■ Objective
Write out the listing below in full and exactly, leaving out every picture.

■ Given data
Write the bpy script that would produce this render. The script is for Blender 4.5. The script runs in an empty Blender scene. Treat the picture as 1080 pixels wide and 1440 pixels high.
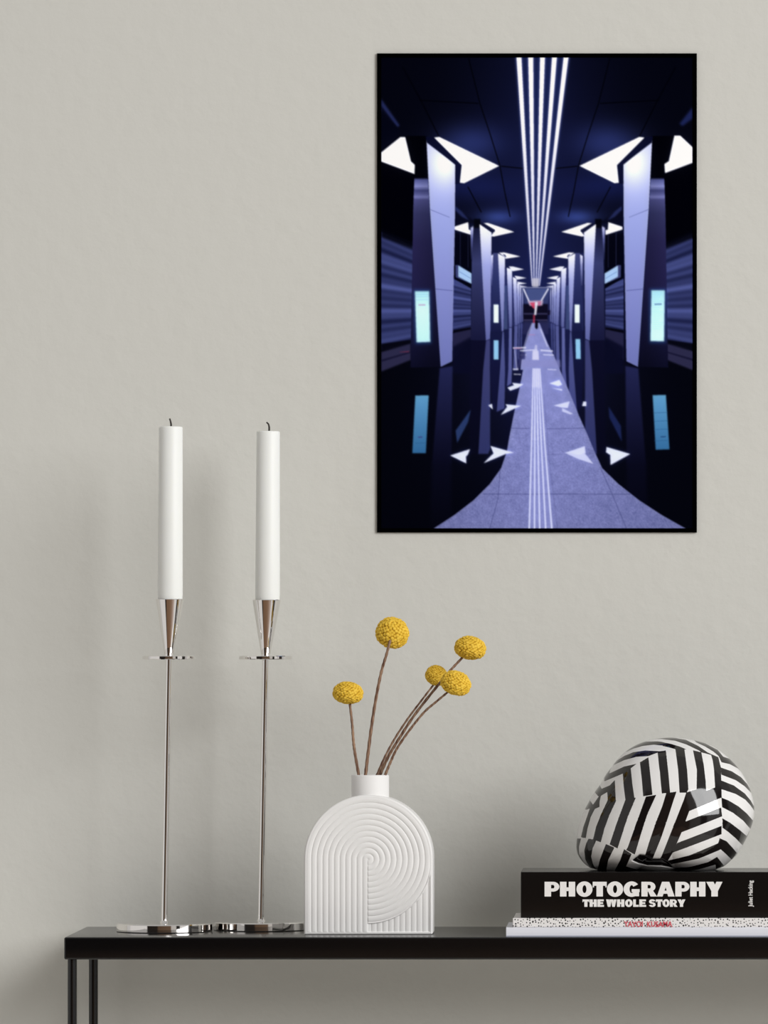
import bpy, bmesh, math, random
import numpy as np
from mathutils import Vector, Matrix, noise as mnoise
random.seed(7)
rng = np.random.default_rng(11)
PI = math.pi
sc = bpy.context.scene
C = sc.collection
sc.view_settings.view_transform = 'Standard'
sc.view_settings.look = 'None'
sc.view_settings.exposure = 0
sc.view_settings.gamma = 1

# ---------------------------------------------------------------- camera maths
D = 7.0                    # camera to front edge of the table
F = 8400.0                 # focal length in pixels of the 1080x1440 frame
VX, VY = 900.0, 925.0      # principal point
TABLE_H = 0.75
CAMZ = TABLE_H + (1318-VY)*D/F
WALL_Y = 0.30
def wx(px, Y): return (px-VX)*(D+Y)/F
def wz(py, Y): return CAMZ-(py-VY)*(D+Y)/F
def W(px, py, Y): return (wx(px, Y), Y, wz(py, Y))
def ln(px, Y): return px*(D+Y)/F       # a pixel length at depth Y

# ---------------------------------------------------------------- materials
def newmat(name):
    m = bpy.data.materials.new(name); m.use_nodes = True
    return m, m.node_tree.nodes, m.node_tree.links, m.node_tree.nodes['Principled BSDF']
def srgb(*c):
    out = []
    for v in c:
        v /= 255.0
        out.append(v/12.92 if v <= 0.04045 else ((v+0.055)/1.055)**2.4)
    return out
def noisy(name, col, rough=0.5, metal=0.0, var=0.05, scale=60, bump=0.0, bscale=200, spec=0.5, coat=0.0, bdist=0.001):
    m, n, l, b = newmat(name)
    tc = n.new('ShaderNodeTexCoord')
    nz = n.new('ShaderNodeTexNoise'); nz.inputs['Scale'].default_value = scale; nz.inputs['Detail'].default_value = 4
    l.new(tc.outputs['Object'], nz.inputs['Vector'])
    mp = n.new('ShaderNodeMapRange'); mp.inputs['To Min'].default_value = 1-var; mp.inputs['To Max'].default_value = 1+var
    l.new(nz.outputs['Fac'], mp.inputs['Value'])
    mx = n.new('ShaderNodeVectorMath'); mx.operation = 'SCALE'
    mx.inputs[0].default_value = col[:3]
    l.new(mp.outputs['Result'], mx.inputs['Scale'])
    l.new(mx.outputs['Vector'], b.inputs['Base Color'])
    b.inputs['Roughness'].default_value = rough
    b.inputs['Metallic'].default_value = metal
    b.inputs['Specular IOR Level'].default_value = spec
    b.inputs['Coat Weight'].default_value = coat
    if bump:
        n2 = n.new('ShaderNodeTexNoise'); n2.inputs['Scale'].default_value = bscale; n2.inputs['Detail'].default_value = 5
        l.new(tc.outputs['Object'], n2.inputs['Vector'])
        bp = n.new('ShaderNodeBump'); bp.inputs['Strength'].default_value = bump; bp.inputs['Distance'].default_value = bdist
        l.new(n2.outputs['Fac'], bp.inputs['Height']); l.new(bp.outputs['Normal'], b.inputs['Normal'])
    return m
M = {}
M['wall'] = noisy('wall_paint', (0.595, 0.590, 0.550), 0.85, var=0.006, scale=3, bump=0.24, bscale=48, spec=0.2, bdist=0.004)
M['floor'] = noisy('unseen_floor_bounce', (0.80, 0.775, 0.73), 0.6, var=0.04, scale=8, spec=0.3)
def floor_bounce_tone():  # unseen floor: pale strip added for bounce light, brown beyond for chrome reflections
    m = M['floor']; n, l = m.node_tree.nodes, m.node_tree.links; b = n['Principled BSDF']
    src = b.inputs['Base Color'].links[0].from_socket
    tc = n.new('ShaderNodeTexCoord'); sp = n.new('ShaderNodeSeparateXYZ'); l.new(tc.outputs['Object'], sp.inputs[0])
    mr = n.new('ShaderNodeMapRange'); mr.inputs['From Min'].default_value = 1.2; mr.inputs['From Max'].default_value = 0.9
    l.new(sp.outputs['Y'], mr.inputs['Value'])
    mx = n.new('ShaderNodeMix'); mx.data_type = 'RGBA'; mx.inputs['B'].default_value = (0.20, 0.11, 0.06, 1)
    l.new(mr.outputs[0], mx.inputs['Factor']); l.new(src, mx.inputs['A']); l.new(mx.outputs['Result'], b.inputs['Base Color'])
floor_bounce_tone()
M['black_metal'] = noisy('black_powder_coat', (0.0022, 0.0021, 0.0024), 0.2, var=0.08, scale=90, bump=0.05, bscale=900, spec=0.5)
M['chrome'] = noisy('polished_nickel', (0.86, 0.84, 0.82), 0.035, 1.0, var=0.01, scale=20)
M['wax'] = noisy('white_wax', (0.79, 0.80, 0.775), 0.45, var=0.01, scale=30, spec=0.35)
M['wax'].node_tree.nodes['Principled BSDF'].inputs['Subsurface Weight'].default_value = 0.25
M['wax'].node_tree.nodes['Principled BSDF'].inputs['Subsurface Radius'].default_value = (0.006, 0.006, 0.005)
M['wax'].node_tree.nodes['Principled BSDF'].inputs['Subsurface Scale'].default_value = 1.0
M['wick'] = noisy('charred_wick', (0.03, 0.026, 0.022), 0.9, var=0.3, scale=900)
M['ceramic'] = noisy('matte_white_ceramic', (0.765, 0.757, 0.745), 0.6, var=0.01, scale=12, bump=0.06, bscale=500, spec=0.3)
M['frame'] = noisy('black_frame', (0.0006, 0.0006, 0.0006), 0.9, var=0.1, scale=60, spec=0.0)
M['black_cover'] = noisy('black_book_cloth', (0.0035, 0.003, 0.003), 0.22, var=0.1, scale=150, spec=0.35)
M['paper'] = noisy('page_edges', (0.72, 0.71, 0.68), 0.8, var=0.06, scale=200)
M['white_cover'] = noisy('white_book_cover', (0.72, 0.73, 0.79), 0.5, var=0.01, scale=30)
M['grey_cover'] = noisy('blue_grey_book_cover', (0.34, 0.36, 0.43), 0.6, var=0.02, scale=30)
M['ink_white'] = noisy('white_lettering', (0.76, 0.74, 0.72), 0.6, var=0.04, scale=400)
M['ink_red'] = noisy('red_lettering', (0.62, 0.06, 0.09), 0.6, var=0.05, scale=400)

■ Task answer
Write the bpy script that would produce this render. The script is for Blender 4.5. The script runs in an empty Blender scene. Treat the picture as 1080 pixels wide and 1440 pixels high.
import bpy, bmesh, math, random
import numpy as np
from mathutils import Vector, Matrix, noise as mnoise
random.seed(7)
rng = np.random.default_rng(11)
PI = math.pi
sc = bpy.context.scene
C = sc.collection
sc.view_settings.view_transform = 'Standard'
sc.view_settings.look = 'None'
sc.view_settings.exposure = 0
sc.view_settings.gamma = 1

# ---------------------------------------------------------------- camera maths
D = 7.0                    # camera to front edge of the table
F = 8400.0                 # focal length in pixels of the 1080x1440 frame
VX, VY = 900.0, 925.0      # principal point
TABLE_H = 0.75
CAMZ = TABLE_H + (1318-VY)*D/F
WALL_Y = 0.30
def wx(px, Y): return (px-VX)*(D+Y)/F
def wz(py, Y): return CAMZ-(py-VY)*(D+Y)/F
def W(px, py, Y): return (wx(px, Y), Y, wz(py, Y))
def ln(px, Y): return px*(D+Y)/F       # a pixel length at depth Y

# ---------------------------------------------------------------- materials
def newmat(name):
    m = bpy.data.materials.new(name); m.use_nodes = True
    return m, m.node_tree.nodes, m.node_tree.links, m.node_tree.nodes['Principled BSDF']
def srgb(*c):
    out = []
    for v in c:
        v /= 255.0
        out.append(v/12.92 if v <= 0.04045 else ((v+0.055)/1.055)**2.4)
    return out
def noisy(name, col, rough=0.5, metal=0.0, var=0.05, scale=60, bump=0.0, bscale=200, spec=0.5, coat=0.0, bdist=0.001):
    m, n, l, b = newmat(name)
    tc = n.new('ShaderNodeTexCoord')
    nz = n.new('ShaderNodeTexNoise'); nz.inputs['Scale'].default_value = scale; nz.inputs['Detail'].default_value = 4
    l.new(tc.outputs['Object'], nz.inputs['Vector'])
    mp = n.new('ShaderNodeMapRange'); mp.inputs['To Min'].default_value = 1-var; mp.inputs['To Max'].default_value = 1+var
    l.new(nz.outputs['Fac'], mp.inputs['Value'])
    mx = n.new('ShaderNodeVectorMath'); mx.operation = 'SCALE'
    mx.inputs[0].default_value = col[:3]
    l.new(mp.outputs['Result'], mx.inputs['Scale'])
    l.new(mx.outputs['Vector'], b.inputs['Base Color'])
    b.inputs['Roughness'].default_value = rough
    b.inputs['Metallic'].default_value = metal
    b.inputs['Specular IOR Level'].default_value = spec
    b.inputs['Coat Weight'].default_value = coat
    if bump:
        n2 = n.new('ShaderNodeTexNoise'); n2.inputs['Scale'].default_value = bscale; n2.inputs['Detail'].default_value = 5
        l.new(tc.outputs['Object'], n2.inputs['Vector'])
        bp = n.new('ShaderNodeBump'); bp.inputs['Strength'].default_value = bump; bp.inputs['Distance'].default_value = bdist
        l.new(n2.outputs['Fac'], bp.inputs['Height']); l.new(bp.outputs['Normal'], b.inputs['Normal'])
    return m
M = {}
M['wall'] = noisy('wall_paint', (0.595, 0.590, 0.550), 0.85, var=0.006, scale=3, bump=0.24, bscale=48, spec=0.2, bdist=0.004)
M['floor'] = noisy('unseen_floor_bounce', (0.80, 0.775, 0.73), 0.6, var=0.04, scale=8, spec=0.3)
def floor_bounce_tone():  # unseen floor: pale strip added for bounce light, brown beyond for chrome reflections
    m = M['floor']; n, l = m.node_tree.nodes, m.node_tree.links; b = n['Principled BSDF']
    src = b.inputs['Base Color'].links[0].from_socket
    tc = n.new('ShaderNodeTexCoord'); sp = n.new('ShaderNodeSeparateXYZ'); l.new(tc.outputs['Object'], sp.inputs[0])
    mr = n.new('ShaderNodeMapRange'); mr.inputs['From Min'].default_value = 1.2; mr.inputs['From Max'].default_value = 0.9
    l.new(sp.outputs['Y'], mr.inputs['Value'])
    mx = n.new('ShaderNodeMix'); mx.data_type = 'RGBA'; mx.inputs['B'].default_value = (0.20, 0.11, 0.06, 1)
    l.new(mr.outputs[0], mx.inputs['Factor']); l.new(src, mx.inputs['A']); l.new(mx.outputs['Result'], b.inputs['Base Color'])
floor_bounce_tone()
M['black_metal'] = noisy('black_powder_coat', (0.0022, 0.0021, 0.0024), 0.2, var=0.08, scale=90, bump=0.05, bscale=900, spec=0.5)
M['chrome'] = noisy('polished_nickel', (0.86, 0.84, 0.82), 0.035, 1.0, var=0.01, scale=20)
M['wax'] = noisy('white_wax', (0.79, 0.80, 0.775), 0.45, var=0.01, scale=30, spec=0.35)
M['wax'].node_tree.nodes['Principled BSDF'].inputs['Subsurface Weight'].default_value = 0.25
M['wax'].node_tree.nodes['Principled BSDF'].inputs['Subsurface Radius'].default_value = (0.006, 0.006, 0.005)
M['wax'].node_tree.nodes['Principled BSDF'].inputs['Subsurface Scale'].default_value = 1.0
M['wick'] = noisy('charred_wick', (0.03, 0.026, 0.022), 0.9, var=0.3, scale=900)
M['ceramic'] = noisy('matte_white_ceramic', (0.765, 0.757, 0.745), 0.6, var=0.01, scale=12, bump=0.06, bscale=500, spec=0.3)
M['frame'] = noisy('black_frame', (0.0006, 0.0006, 0.0006), 0.9, var=0.1, scale=60, spec=0.0)
M['black_cover'] = noisy('black_book_cloth', (0.0035, 0.003, 0.003), 0.22, var=0.1, scale=150, spec=0.35)
M['paper'] = noisy('page_edges', (0.72, 0.71, 0.68), 0.8, var=0.06, scale=200)
M['white_cover'] = noisy('white_book_cover', (0.72, 0.73, 0.79), 0.5, var=0.01, scale=30)
M['grey_cover'] = noisy('blue_grey_book_cover', (0.34, 0.36, 0.43), 0.6, var=0.02, scale=30)
M['ink_white'] = noisy('white_lettering', (0.76, 0.74, 0.72), 0.6, var=0.04, scale=400)
M['ink_red'] = noisy('red_lettering', (0.62, 0.06, 0.09), 0.6, var=0.05, scale=400)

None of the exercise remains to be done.